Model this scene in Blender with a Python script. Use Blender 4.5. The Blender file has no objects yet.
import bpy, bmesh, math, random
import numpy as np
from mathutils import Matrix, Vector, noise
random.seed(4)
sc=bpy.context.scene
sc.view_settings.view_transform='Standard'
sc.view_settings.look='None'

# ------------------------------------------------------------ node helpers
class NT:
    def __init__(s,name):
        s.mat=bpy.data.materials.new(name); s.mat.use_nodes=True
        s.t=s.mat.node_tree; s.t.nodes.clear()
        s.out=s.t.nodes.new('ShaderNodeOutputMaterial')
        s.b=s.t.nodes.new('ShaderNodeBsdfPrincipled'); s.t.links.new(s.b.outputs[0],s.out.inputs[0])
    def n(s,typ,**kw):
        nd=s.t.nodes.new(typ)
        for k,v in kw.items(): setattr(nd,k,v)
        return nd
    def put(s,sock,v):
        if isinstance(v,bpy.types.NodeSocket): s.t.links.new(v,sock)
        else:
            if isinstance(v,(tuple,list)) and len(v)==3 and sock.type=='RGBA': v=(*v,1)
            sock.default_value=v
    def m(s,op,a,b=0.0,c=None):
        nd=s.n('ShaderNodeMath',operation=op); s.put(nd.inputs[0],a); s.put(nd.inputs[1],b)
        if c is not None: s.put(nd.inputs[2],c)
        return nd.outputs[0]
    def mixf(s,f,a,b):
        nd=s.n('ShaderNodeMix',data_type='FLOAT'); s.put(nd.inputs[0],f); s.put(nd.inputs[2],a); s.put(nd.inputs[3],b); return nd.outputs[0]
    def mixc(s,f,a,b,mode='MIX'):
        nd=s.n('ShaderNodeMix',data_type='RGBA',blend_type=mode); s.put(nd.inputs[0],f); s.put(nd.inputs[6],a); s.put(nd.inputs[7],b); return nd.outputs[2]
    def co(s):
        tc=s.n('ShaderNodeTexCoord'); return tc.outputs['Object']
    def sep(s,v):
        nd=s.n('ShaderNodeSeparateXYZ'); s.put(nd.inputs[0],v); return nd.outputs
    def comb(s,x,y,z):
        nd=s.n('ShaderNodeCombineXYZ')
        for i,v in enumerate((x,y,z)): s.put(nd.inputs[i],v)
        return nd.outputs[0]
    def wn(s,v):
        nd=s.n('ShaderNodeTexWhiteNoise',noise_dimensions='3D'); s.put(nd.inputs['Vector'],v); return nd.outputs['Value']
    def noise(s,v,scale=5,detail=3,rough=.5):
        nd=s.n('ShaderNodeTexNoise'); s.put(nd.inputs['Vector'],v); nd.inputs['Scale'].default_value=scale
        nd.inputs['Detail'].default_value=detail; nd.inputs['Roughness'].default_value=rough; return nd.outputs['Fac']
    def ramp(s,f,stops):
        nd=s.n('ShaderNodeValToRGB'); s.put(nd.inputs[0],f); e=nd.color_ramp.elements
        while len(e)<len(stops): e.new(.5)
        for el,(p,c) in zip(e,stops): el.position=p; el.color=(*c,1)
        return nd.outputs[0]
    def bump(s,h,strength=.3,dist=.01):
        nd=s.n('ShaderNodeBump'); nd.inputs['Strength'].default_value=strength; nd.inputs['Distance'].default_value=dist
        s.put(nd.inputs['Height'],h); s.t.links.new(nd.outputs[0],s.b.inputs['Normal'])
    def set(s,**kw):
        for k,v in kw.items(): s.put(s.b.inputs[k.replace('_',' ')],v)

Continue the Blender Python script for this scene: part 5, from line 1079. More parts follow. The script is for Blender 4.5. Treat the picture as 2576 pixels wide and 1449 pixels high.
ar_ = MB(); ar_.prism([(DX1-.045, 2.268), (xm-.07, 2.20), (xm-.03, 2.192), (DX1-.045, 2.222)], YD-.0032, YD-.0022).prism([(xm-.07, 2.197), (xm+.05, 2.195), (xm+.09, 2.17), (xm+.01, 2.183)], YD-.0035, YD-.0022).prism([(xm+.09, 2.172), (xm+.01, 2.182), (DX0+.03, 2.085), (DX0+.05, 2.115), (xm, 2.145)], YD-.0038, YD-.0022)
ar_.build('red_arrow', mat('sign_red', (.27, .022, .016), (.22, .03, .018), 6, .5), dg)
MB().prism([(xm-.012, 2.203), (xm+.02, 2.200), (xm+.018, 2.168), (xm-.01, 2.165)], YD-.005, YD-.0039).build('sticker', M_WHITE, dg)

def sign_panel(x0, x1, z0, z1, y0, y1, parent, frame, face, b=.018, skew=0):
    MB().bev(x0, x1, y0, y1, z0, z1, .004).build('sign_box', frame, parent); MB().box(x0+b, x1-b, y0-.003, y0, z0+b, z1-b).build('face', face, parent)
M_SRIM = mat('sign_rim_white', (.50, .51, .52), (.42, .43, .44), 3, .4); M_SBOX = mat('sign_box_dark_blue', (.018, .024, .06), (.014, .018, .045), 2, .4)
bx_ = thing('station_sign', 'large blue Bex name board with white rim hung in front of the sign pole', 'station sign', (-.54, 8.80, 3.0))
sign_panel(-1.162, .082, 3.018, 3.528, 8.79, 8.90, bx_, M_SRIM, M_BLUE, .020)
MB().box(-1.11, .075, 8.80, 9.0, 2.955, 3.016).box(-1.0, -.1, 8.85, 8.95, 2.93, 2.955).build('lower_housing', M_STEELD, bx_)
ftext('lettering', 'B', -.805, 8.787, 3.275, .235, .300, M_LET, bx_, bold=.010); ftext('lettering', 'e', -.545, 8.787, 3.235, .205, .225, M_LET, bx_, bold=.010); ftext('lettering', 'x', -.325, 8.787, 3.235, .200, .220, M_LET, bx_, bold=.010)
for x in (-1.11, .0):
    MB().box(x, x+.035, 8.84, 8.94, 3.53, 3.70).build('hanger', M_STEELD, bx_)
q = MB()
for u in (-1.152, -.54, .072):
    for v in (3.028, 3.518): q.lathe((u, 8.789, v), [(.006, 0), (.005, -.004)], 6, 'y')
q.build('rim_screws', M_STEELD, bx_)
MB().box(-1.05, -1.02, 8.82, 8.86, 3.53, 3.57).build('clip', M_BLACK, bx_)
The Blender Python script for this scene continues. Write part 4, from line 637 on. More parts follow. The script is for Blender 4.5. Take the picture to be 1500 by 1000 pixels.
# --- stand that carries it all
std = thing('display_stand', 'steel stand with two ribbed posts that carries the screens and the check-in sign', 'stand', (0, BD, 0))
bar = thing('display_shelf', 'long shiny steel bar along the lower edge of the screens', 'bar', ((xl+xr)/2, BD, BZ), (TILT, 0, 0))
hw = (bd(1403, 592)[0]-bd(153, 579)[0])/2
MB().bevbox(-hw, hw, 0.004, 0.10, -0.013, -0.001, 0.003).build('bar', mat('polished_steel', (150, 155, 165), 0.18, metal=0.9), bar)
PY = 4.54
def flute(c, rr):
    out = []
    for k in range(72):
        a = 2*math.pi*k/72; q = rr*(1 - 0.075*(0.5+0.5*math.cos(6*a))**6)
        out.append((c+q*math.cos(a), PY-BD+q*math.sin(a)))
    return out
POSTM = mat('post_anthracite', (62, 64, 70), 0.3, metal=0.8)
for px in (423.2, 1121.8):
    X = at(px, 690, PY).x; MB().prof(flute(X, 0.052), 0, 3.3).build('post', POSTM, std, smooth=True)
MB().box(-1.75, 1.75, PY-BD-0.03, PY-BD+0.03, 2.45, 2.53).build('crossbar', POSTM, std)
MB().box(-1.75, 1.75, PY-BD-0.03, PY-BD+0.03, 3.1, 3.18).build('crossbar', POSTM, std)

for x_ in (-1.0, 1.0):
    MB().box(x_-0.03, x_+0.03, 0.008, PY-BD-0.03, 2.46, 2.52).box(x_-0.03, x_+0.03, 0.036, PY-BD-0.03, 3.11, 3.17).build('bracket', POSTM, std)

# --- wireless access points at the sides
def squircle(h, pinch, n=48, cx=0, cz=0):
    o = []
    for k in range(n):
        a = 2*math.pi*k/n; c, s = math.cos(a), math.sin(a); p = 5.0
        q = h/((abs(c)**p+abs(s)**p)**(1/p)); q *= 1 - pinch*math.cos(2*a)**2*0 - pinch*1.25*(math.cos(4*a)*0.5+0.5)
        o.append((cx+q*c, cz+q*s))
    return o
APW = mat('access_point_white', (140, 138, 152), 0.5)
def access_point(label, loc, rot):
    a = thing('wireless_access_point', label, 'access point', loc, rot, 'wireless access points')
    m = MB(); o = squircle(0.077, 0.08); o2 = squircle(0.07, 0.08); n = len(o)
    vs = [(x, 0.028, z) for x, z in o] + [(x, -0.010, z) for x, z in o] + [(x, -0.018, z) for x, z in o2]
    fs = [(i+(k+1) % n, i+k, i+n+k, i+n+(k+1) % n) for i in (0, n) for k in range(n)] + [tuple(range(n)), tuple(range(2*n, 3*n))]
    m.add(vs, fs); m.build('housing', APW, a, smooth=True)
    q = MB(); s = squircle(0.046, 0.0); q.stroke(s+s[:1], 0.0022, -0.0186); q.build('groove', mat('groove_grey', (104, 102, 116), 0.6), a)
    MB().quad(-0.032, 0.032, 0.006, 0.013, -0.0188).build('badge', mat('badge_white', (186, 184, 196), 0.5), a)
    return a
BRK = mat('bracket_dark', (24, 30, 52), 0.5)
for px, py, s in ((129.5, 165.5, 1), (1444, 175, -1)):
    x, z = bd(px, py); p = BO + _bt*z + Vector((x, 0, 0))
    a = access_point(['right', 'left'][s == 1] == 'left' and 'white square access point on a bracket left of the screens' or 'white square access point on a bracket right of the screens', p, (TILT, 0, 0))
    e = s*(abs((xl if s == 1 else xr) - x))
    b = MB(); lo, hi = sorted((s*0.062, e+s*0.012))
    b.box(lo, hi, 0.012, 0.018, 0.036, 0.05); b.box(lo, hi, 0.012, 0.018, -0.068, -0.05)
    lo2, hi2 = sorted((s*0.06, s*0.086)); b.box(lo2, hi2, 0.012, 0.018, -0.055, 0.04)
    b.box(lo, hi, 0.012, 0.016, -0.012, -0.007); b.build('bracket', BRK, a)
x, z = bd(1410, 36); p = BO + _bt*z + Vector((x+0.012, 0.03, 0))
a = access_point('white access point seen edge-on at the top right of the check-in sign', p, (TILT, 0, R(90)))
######
→ **Task goal**: Extract the first line above and each line after it up to and including the one with "sc.view_settings.look='None'", please, exactly and with nothing else.

→ **Correct answer**:
Model this scene in Blender with a Python script. Use Blender 4.5. The Blender file has no objects yet.
import bpy, bmesh, math, random
import numpy as np
from mathutils import Matrix, Vector, noise
random.seed(4)
sc=bpy.context.scene
sc.view_settings.view_transform='Standard'
sc.view_settings.look='None'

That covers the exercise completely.